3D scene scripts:
= = =
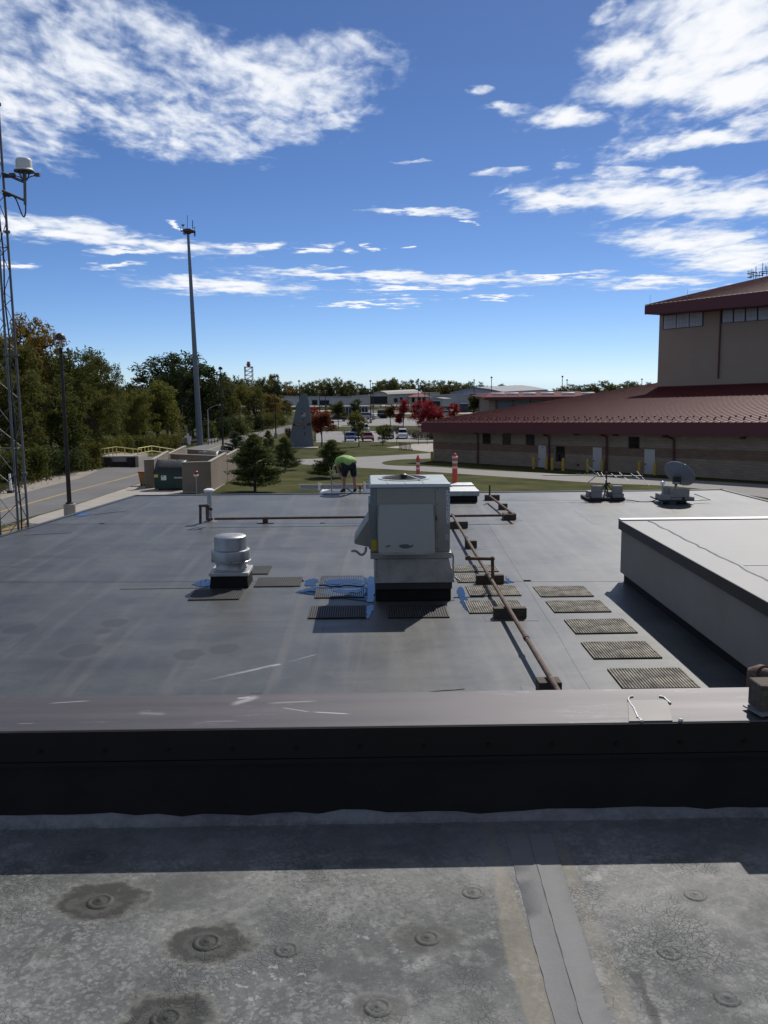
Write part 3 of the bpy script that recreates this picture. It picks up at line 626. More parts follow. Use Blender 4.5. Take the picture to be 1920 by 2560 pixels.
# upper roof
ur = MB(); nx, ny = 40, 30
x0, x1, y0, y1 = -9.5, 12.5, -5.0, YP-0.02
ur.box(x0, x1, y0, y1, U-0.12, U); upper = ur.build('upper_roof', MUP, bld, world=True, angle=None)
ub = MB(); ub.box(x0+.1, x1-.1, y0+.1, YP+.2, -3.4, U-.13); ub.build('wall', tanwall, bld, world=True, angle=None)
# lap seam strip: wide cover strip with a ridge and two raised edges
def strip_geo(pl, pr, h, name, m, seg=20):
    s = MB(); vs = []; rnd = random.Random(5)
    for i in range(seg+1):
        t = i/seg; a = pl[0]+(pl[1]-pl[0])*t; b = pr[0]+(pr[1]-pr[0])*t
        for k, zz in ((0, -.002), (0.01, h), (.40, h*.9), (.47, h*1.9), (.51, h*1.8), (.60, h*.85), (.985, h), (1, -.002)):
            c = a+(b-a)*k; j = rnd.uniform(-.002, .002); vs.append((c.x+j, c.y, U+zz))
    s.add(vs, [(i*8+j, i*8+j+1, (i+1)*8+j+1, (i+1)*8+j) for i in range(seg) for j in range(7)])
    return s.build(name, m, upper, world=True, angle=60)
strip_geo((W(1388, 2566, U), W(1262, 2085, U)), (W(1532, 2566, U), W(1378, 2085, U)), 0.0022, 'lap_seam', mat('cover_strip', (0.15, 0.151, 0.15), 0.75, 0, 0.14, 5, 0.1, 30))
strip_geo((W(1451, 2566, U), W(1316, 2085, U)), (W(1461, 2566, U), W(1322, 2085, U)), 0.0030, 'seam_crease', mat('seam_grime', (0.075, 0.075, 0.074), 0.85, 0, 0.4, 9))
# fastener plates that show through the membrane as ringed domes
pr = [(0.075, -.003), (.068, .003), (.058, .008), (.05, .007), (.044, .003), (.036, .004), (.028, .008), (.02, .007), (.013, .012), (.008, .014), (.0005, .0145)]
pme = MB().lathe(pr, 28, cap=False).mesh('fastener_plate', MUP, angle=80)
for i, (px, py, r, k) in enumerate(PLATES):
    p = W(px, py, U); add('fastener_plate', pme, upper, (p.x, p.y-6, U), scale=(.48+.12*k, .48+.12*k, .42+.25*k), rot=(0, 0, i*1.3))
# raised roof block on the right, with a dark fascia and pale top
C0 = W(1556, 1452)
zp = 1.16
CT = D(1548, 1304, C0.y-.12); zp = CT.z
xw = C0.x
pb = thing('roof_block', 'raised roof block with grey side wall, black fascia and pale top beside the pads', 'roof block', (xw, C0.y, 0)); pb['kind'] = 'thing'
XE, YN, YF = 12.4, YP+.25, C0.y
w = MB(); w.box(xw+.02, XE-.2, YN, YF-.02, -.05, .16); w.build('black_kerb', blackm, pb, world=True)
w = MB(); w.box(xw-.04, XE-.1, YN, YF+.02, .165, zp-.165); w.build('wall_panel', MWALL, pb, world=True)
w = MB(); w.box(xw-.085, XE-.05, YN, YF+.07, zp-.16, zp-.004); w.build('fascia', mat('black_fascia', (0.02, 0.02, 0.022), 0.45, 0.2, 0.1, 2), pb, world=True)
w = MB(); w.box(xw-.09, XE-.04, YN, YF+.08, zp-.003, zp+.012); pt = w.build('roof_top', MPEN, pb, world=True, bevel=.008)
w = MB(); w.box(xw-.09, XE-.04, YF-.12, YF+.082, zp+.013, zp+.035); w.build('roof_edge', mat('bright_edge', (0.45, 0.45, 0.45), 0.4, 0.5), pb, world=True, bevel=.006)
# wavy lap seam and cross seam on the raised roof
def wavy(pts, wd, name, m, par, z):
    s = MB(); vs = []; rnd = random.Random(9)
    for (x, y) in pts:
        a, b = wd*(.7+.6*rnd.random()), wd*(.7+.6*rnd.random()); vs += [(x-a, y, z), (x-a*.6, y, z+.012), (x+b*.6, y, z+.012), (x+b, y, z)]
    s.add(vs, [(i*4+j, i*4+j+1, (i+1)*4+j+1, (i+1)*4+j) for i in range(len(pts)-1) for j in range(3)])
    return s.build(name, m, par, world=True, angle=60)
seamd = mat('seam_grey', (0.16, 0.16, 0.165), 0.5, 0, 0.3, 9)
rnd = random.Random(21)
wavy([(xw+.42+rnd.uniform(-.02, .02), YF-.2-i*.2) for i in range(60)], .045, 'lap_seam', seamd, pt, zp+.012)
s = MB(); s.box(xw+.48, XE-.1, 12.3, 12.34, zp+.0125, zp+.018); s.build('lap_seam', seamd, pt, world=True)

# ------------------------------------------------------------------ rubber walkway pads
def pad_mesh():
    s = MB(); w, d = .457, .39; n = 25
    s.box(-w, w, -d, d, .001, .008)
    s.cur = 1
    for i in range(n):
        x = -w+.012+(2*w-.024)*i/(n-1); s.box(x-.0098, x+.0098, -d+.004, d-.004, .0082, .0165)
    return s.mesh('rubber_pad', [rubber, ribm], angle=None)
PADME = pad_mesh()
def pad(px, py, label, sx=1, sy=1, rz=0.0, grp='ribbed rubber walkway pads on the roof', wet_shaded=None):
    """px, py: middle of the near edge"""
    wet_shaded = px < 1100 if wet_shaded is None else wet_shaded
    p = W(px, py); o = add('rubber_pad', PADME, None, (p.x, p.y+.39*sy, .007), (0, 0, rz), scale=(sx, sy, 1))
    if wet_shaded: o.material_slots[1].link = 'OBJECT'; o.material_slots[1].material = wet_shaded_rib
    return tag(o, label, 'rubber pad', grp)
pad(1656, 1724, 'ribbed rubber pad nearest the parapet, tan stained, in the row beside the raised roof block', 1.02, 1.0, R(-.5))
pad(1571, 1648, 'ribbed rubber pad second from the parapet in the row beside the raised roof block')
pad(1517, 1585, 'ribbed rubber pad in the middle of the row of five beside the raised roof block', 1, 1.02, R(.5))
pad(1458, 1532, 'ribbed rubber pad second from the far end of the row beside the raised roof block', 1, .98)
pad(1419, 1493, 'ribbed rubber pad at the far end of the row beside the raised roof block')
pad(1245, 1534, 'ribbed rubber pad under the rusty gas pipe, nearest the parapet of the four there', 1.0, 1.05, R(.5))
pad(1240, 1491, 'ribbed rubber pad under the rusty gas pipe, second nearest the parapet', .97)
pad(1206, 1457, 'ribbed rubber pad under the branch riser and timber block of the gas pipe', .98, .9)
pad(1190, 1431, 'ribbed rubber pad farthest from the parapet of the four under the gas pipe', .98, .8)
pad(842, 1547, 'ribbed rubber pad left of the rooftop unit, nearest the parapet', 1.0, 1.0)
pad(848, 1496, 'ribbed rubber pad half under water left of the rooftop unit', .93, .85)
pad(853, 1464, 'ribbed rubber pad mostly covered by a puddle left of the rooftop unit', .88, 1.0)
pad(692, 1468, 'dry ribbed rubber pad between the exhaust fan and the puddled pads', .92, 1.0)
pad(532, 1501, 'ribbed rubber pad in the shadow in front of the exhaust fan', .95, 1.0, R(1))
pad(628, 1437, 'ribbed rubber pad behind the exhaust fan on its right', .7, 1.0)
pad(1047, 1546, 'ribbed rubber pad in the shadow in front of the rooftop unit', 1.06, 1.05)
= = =
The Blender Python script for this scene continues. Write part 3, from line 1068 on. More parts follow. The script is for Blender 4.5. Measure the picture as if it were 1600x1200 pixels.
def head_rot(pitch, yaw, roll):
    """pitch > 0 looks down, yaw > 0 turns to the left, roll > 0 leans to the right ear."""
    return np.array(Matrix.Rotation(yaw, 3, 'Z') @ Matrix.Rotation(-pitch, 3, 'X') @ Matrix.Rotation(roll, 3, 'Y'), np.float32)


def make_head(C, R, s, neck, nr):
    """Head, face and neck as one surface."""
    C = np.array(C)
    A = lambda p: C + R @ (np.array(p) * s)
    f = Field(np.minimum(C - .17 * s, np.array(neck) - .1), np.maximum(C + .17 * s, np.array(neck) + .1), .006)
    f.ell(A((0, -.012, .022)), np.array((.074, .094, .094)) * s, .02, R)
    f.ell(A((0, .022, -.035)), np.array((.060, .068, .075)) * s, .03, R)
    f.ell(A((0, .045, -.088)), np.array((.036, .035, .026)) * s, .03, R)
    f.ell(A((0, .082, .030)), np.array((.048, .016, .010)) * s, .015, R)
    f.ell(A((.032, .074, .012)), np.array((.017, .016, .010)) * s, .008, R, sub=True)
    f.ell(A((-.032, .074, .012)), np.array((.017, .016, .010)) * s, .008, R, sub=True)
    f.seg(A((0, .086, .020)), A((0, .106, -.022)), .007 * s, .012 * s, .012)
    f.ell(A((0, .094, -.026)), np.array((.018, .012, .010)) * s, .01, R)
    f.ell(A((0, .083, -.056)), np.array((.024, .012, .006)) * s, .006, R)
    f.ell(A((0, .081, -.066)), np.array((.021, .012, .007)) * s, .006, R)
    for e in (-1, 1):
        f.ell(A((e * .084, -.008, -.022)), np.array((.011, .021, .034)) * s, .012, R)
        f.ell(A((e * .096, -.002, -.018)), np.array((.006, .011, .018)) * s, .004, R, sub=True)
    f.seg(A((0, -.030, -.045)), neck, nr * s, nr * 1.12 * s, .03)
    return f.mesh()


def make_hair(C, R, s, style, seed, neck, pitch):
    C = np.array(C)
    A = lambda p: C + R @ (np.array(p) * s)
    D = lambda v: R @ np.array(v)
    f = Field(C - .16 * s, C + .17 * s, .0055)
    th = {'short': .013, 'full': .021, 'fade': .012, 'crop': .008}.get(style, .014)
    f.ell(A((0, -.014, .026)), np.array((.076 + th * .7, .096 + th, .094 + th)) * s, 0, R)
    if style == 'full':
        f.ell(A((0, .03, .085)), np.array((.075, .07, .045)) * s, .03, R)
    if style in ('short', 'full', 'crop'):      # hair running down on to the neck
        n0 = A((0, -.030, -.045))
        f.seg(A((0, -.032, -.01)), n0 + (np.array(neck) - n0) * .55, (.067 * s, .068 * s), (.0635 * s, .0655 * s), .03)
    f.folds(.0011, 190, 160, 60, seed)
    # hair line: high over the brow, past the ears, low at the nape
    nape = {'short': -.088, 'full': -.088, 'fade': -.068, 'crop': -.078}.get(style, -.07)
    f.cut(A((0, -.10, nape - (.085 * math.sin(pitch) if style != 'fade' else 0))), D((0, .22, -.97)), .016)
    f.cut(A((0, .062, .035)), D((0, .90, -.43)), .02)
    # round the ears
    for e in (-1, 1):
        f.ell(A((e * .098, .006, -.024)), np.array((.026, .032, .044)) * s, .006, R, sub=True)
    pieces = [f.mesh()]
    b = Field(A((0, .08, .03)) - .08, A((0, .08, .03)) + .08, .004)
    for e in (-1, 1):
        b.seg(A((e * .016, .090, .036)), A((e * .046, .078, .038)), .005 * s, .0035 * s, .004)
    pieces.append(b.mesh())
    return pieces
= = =
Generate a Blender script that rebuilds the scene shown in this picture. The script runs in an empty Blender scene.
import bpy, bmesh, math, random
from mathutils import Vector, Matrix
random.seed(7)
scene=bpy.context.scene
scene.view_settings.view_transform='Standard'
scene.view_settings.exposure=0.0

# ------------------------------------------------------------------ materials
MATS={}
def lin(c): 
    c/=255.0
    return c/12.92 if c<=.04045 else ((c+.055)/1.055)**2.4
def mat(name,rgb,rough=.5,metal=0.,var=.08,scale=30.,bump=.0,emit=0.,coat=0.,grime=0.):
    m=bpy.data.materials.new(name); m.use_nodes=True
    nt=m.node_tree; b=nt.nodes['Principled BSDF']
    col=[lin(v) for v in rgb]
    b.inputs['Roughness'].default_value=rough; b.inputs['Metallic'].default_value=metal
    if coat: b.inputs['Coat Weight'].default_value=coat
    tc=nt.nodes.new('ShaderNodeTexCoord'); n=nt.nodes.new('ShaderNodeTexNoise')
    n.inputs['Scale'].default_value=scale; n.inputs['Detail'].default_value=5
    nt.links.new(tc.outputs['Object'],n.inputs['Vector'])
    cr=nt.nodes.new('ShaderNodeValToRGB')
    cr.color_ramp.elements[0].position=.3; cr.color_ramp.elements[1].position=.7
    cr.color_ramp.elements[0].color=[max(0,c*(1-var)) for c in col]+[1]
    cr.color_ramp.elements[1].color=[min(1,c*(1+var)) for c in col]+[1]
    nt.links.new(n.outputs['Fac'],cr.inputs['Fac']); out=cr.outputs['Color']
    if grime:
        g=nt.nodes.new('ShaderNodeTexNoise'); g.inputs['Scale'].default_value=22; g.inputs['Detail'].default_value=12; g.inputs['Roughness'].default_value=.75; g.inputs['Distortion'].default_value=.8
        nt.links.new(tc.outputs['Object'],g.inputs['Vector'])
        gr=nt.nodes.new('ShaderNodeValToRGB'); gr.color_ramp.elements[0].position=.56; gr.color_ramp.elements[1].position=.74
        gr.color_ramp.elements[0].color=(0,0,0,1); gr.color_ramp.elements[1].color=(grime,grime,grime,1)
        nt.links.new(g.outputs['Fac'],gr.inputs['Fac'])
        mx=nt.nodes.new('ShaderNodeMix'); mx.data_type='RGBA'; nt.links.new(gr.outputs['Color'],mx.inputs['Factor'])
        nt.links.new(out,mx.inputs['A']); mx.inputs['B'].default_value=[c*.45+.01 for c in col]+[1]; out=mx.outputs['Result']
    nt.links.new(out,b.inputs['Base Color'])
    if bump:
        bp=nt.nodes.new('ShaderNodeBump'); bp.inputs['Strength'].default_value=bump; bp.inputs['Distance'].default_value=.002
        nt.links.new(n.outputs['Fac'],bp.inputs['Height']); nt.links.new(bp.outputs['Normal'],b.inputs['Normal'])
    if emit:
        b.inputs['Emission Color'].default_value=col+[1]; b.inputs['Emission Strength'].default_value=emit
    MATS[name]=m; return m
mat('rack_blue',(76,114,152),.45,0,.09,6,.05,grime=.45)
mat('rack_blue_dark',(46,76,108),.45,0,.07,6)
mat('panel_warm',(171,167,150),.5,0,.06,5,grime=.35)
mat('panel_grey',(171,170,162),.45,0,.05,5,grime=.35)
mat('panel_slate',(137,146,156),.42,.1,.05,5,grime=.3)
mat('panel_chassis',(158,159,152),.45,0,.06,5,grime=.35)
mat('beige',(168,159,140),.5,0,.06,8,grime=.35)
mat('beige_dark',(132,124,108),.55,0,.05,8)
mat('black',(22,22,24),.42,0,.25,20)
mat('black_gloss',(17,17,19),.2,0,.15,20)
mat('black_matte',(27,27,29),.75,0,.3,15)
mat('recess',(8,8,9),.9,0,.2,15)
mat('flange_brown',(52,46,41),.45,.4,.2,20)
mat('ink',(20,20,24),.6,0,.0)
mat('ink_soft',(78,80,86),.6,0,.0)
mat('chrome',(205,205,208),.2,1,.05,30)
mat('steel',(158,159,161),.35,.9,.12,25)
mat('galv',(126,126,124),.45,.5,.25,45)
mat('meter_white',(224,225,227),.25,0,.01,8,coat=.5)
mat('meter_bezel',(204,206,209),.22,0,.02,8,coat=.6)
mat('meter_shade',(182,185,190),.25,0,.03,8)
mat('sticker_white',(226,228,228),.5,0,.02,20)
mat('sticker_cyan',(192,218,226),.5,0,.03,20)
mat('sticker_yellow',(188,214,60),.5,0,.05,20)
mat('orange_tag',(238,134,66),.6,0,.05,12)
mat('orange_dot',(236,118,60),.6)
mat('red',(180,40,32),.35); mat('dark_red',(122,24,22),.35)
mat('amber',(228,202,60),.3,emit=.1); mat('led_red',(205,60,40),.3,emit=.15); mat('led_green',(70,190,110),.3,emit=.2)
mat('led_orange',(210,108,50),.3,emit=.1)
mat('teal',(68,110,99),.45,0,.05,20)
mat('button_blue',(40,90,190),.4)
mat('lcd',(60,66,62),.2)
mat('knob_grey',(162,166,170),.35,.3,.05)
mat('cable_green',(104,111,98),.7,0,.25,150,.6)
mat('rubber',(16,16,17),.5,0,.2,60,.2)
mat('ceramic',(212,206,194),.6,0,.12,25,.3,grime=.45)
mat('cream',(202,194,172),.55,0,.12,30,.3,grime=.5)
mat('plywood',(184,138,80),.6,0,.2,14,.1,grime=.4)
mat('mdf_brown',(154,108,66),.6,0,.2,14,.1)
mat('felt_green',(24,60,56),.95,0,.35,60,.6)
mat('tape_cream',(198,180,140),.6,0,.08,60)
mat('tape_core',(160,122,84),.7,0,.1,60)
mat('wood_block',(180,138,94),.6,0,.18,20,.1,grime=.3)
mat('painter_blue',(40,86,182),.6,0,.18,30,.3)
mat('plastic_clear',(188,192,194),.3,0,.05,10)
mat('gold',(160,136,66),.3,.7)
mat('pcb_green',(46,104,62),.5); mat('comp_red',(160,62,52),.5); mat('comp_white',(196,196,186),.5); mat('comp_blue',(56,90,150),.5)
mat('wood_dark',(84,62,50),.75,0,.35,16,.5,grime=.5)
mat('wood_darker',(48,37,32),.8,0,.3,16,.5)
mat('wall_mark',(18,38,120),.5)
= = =
**Set exercise**
Your output shall consist solely of the lines from the line with "Write part 3 of" to the line with "x0, x1, y0, y1 = -9.5, 12.5, -5.0, YP-0.02", reproduced exactly, both ends included.

**Problem solution**
Write part 3 of the bpy script that recreates this picture. It picks up at line 626. More parts follow. Use Blender 4.5. Take the picture to be 1920 by 2560 pixels.
# upper roof
ur = MB(); nx, ny = 40, 30
x0, x1, y0, y1 = -9.5, 12.5, -5.0, YP-0.02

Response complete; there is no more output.